## Requirement
Of the lines in the listing below, how many hold "picture"? Answer with the number only.

## Collected data
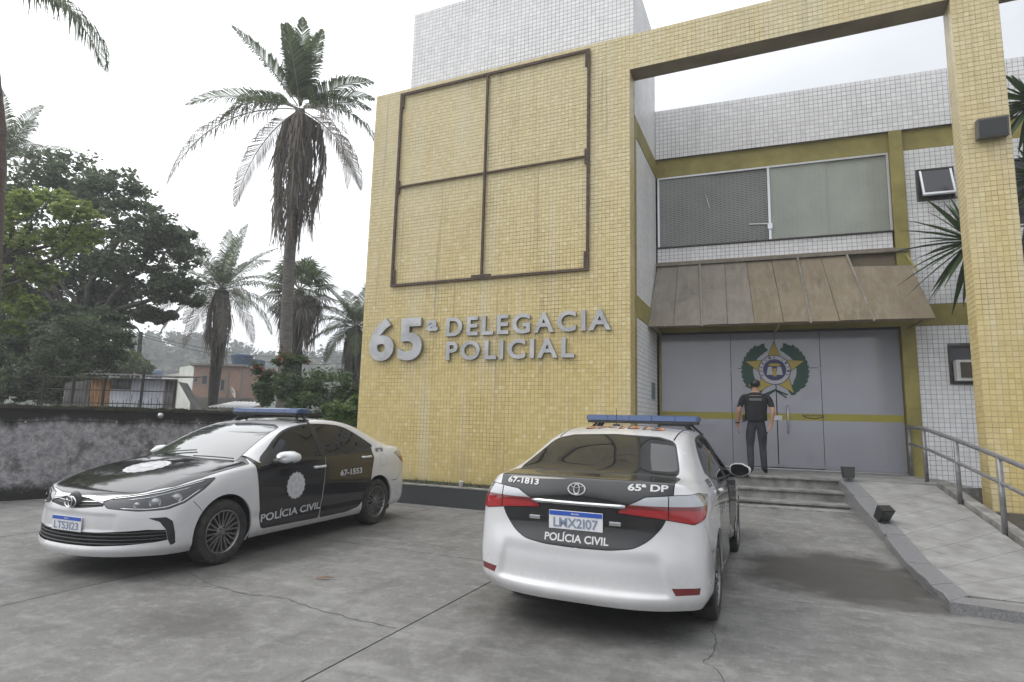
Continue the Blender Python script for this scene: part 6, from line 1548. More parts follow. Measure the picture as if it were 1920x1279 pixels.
def limbs(parent, base, fork, tips, r0, mt, seed=1, name='branch'):
    r = random.Random(seed)
    for t in tips:
        m1 = fork.lerp(t, 0.4)+Vector((r.uniform(-.3, .3), r.uniform(-.3, .3), r.uniform(0, .4))); m2 = fork.lerp(t, 0.75)+Vector((r.uniform(-.25, .25), r.uniform(-.25, .25), r.uniform(-.1, .2)))
        b = MB(); b.tube([fork, m1, m2, t], [r0*0.5, r0*0.34, r0*0.2, r0*0.07], 6); b.build(name, mt, parent, True)
def pxblob(px, py, rx, ry, depth, dj=0.0, rz=1.0):
    k = depth/F_PX; return (at(px, py, depth+dj), Vector((rx*k, rx*k*rz, ry*k)))
# big dark tree
t1 = empty('broadleaf_tree', tuple(at_z(150, 900, 0)*1.0), label='large dense dark green tree filling the left behind the wall', cat='tree'); t1.location = (0, 0, 0)
D1 = 21.0
bl = [pxblob(*q) for q in ((40, 345, 95, 70, D1, 0), (135, 335, 85, 55, D1, 1), (215, 365, 70, 55, D1, 0), (270, 430, 70, 50, D1, -0.5), (325, 470, 62, 52, D1, 0), (255, 510, 85, 50, D1, 0.6), (330, 545, 55, 38, D1, 0), (180, 470, 95, 80, D1, 1.5), (80, 470, 110, 90, D1, 1.5), (-30, 440, 90, 110, D1, 0), (285, 590, 40, 20, D1, 0), (210, 560, 60, 35, D1, 1.0), (120, 555, 80, 60, D1, 1.5), (40, 560, 80, 70, D1, 1.5), (170, 590, 55, 30, D1, 1.8), (120, 600, 75, 38, D1, -1.2), (205, 600, 40, 24, D1, -1.0), (50, 600, 70, 45, D1, -1.0))]
cs1 = foliage('crown', bl, L_DARK, t1, 21, 2900, 0.18, 60, 0.5, 0.55, 0.185)
fork = at(160, 640, D1); base = at(150, 770, D1); base.z = 0
b = MB(); b.tube([base, base.lerp(fork, 0.5)+Vector((0.15, 0, 0)), fork], [0.36, 0.30, 0.25], 10); b.build('trunk', M_BARK, t1, True)
limbs(t1, base, fork, [at(*q) for q in ((60, 420, D1), (140, 360, D1), (220, 400, D1), (300, 450, D1), (330, 530, D1), (250, 520, D1+.5), (90, 500, D1), (20, 470, D1))], 0.30, M_BARK, 4)
# dense lower shrubbery at the tree's foot
t2 = empty('dense_shrub', (0, 0, 0), label='dense dark rounded shrub overhanging the wall under the large tree', cat='shrub')
D2 = 17.0; bl = [pxblob(*q) for q in ((150, 640, 85, 55, D2, 0), (205, 650, 42, 45, D2, 0), (95, 690, 70, 60, D2, 0), (170, 715, 65, 45, D2, -0.3), (60, 640, 70, 55, D2, 1), (10, 665, 60, 60, D2, 0.5), (60, 725, 60, 35, D2, -0.2), (120, 740, 50, 28, D2, -0.2), (10, 725, 50, 35, D2, 0))]
foliage('crown', bl, L_DARK, t2, 22, 3000, 0.14, 44, 0.5, 0.45, 0.20)
b = MB(); b.tube([Vector((at(140, 760, D2).x, at(140, 760, D2).y, 0)), at(140, 690, D2)], [0.14, 0.08], 7); b.build('stem', M_BARK, t2, True)
# lime-green tree nearer the camera
t3 = empty('lime_tree', (0, 0, 0), label='bright lime green leafy tree at the left edge before the dark tree', cat='tree')
D3 = 15.5; bl = [pxblob(*q) for q in ((20, 375, 55, 38, D3, 0), (95, 385, 55, 30, D3, 0.3), (150, 400, 45, 26, D3, 0), (35, 440, 65, 42, D3, 0), (115, 455, 55, 34, D3, 0.4), (165, 440, 30, 24, D3, 0), (20, 520, 55, 40, D3, 0), (80, 510, 42, 30, D3, 0.5), (25, 580, 50, 28, D3, 0), (70, 570, 28, 22, D3, 0), (15, 615, 30, 20, D3, 0.2), (-40, 480, 60, 120, D3, 0))]
cs3 = foliage('crown', bl, L_LIME, t3, 23, 800, 0.15, 34, 0.35, 0.6, 0.17, droop=0.1)
base = at(-60, 770, D3); base.z = 0; fork = at(-30, 560, D3); b = MB(); b.tube([base, fork], [0.16, 0.11], 8); b.build('trunk', M_BARK, t3, True)
limbs(t3, base, fork, [at(*q) for q in ((60, 400, D3), (140, 410, D3), (60, 450, D3), (150, 445, D3), (60, 520, D3), (30, 580, D3), (10, 380, D3))], 0.18, M_BARK, 5)

# palms ---------------------------------------------------------------------------------------------------------
def frond(name, parent, p0, d0, length, bend, mt, mr, seed, leaflet=0.55, pairs=46, hang=0.6, taper=1.0, stalk=0.10, rr0=0.022, vshape=0.55):
    """pinnate palm frond: rachis leaving p0 along d0, bending down by 'bend'; leaflets droop by 'hang'"""
    r = random.Random(seed); d = Vector(d0).normalized(); p = Vector(p0); n_ = 22; pts = [p.copy()]; ds = [d.copy()]; st = length/n_
    for i in range(n_):
        d = (d+Vector((0, 0, -bend/n_*(0.5+1.3*i/n_)))).normalized(); p = p+d*st; pts.append(p.copy()); ds.append(d.copy())
    b = MB(); b.tube(pts, [rr0*(1-0.85*i/n_) for i in range(n_+1)], 5)
    V_, F_ = [], []
    for k in range(pairs):
        t = stalk+(1-stalk)*(k+0.5)/pairs; x = t*n_; i = min(n_-1, int(x)); q = pts[i].lerp(pts[i+1], x-i); dd = ds[i].lerp(ds[i+1], x-i).normalized()
        side = dd.cross(Vector((0, 0, 1))); side = side.normalized() if side.length > 1e-3 else Vector((1, 0, 0)); up = side.cross(dd).normalized()
        ll = leaflet*(math.sin(math.pi*min(1, 0.18+0.84*t))**0.7)*r.uniform(0.85, 1.12)
        for s in (-1, 1):
            if r.random() < 0.04: continue
            a = (side*s*(0.85-0.3*t)+dd*(0.35+0.55*t)+up*(vshape*(1-0.5*t))).normalized(); sag = hang*r.uniform(0.7, 1.3); w = 0.0150*r.uniform(0.75, 1.3)*min(1.25, leaflet/0.6)
            m1 = q+a*ll*0.5+Vector((0, 0, -sag*ll*0.16)); m2 = q+a*ll*(1-0.35*sag)+Vector((0, 0, -sag*ll*0.62)); wv = dd*w
            kk = len(V_); V_ += [q-wv*0.6, q+wv*0.6, m1-wv, m1+wv, m2]; F_ += [(kk, kk+1, kk+3, kk+2), (kk+2, kk+3, kk+4)]
    o = mesh_obj(name, V_, F_, mt, parent); b.build('rachis', mr, o, True); return o
def hanging_dead(parent, c, rad, length, n_, seed, mt=L_DEAD, top_spread=0.5):
    """skirt of dead fronds folded down against the trunk"""
    r = random.Random(seed)
    for i in range(n_):
        a = 2*math.pi*i/n_+r.uniform(-.2, .2); o = Vector((math.cos(a), math.sin(a), 0)); L_ = length*r.uniform(0.6, 1.05); rr = rad*r.uniform(0.55, 1.1)
        p = c+o*0.12; pts = [p, p+o*rr*0.7+Vector((0, 0, -L_*0.12)), p+o*rr+Vector((0, 0, -L_*0.4)), p+o*rr*0.85+Vector((0, 0, -L_*0.75)), p+o*rr*0.6+Vector((0, 0, -L_))]
        V_, F_ = [], []; m_ = 70
        for k in range(m_):
            t = 0.05+0.90*r.random(); x = t*4; j = min(3, int(x)); q = pts[j].lerp(pts[j+1], x-j)+Vector((r.uniform(-.07, .07), r.uniform(-.07, .07), 0)); ll = r.uniform(0.4, 0.95); w = r.uniform(0.012, 0.032)
            sd = Vector((-o.y, o.x, 0)) if r.random() < 0.6 else o; e = q+Vector((r.uniform(-.16, .16), r.uniform(-.16, .16), -ll))
            kk = len(V_); V_ += [q-sd*w, q+sd*w, e+sd*w*0.3, e-sd*w*0.3]; F_.append((kk, kk+1, kk+2, kk+3))
        f = mesh_obj('dead_frond', V_, F_, mt, parent); b = MB(); b.tube(pts, [0.035, 0.03, 0.022, 0.016, 0.008], 5); b.build('rachis', M_RACHISD, f, True)
def palm_trunk(parent, pts, r0, r1, mt):
    pts = [Vector(p) for p in pts]; n_ = 34; P_ = []; rs = []
    def cat(t):
        x = t*(len(pts)-1); i = min(len(pts)-2, int(x)); return pts[i].lerp(pts[i+1], x-i)
    for i in range(n_+1): t = i/n_; P_.append(cat(t)); rs.append((r0+(r1-r0)*t)*(1.0+(0.045 if i % 2 else 0.0))*(1.25 if i == 0 else 1))
    b = MB(); b.tube(P_, rs, 12); b.build('trunk', mt, parent, True)
def cdir(dx, dy, dz=0.0):
    """direction given in picture terms: dx right, dy up, dz towards the viewer"""
    return (RT*dx+UP*dy-FW*dz).normalized()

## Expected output
2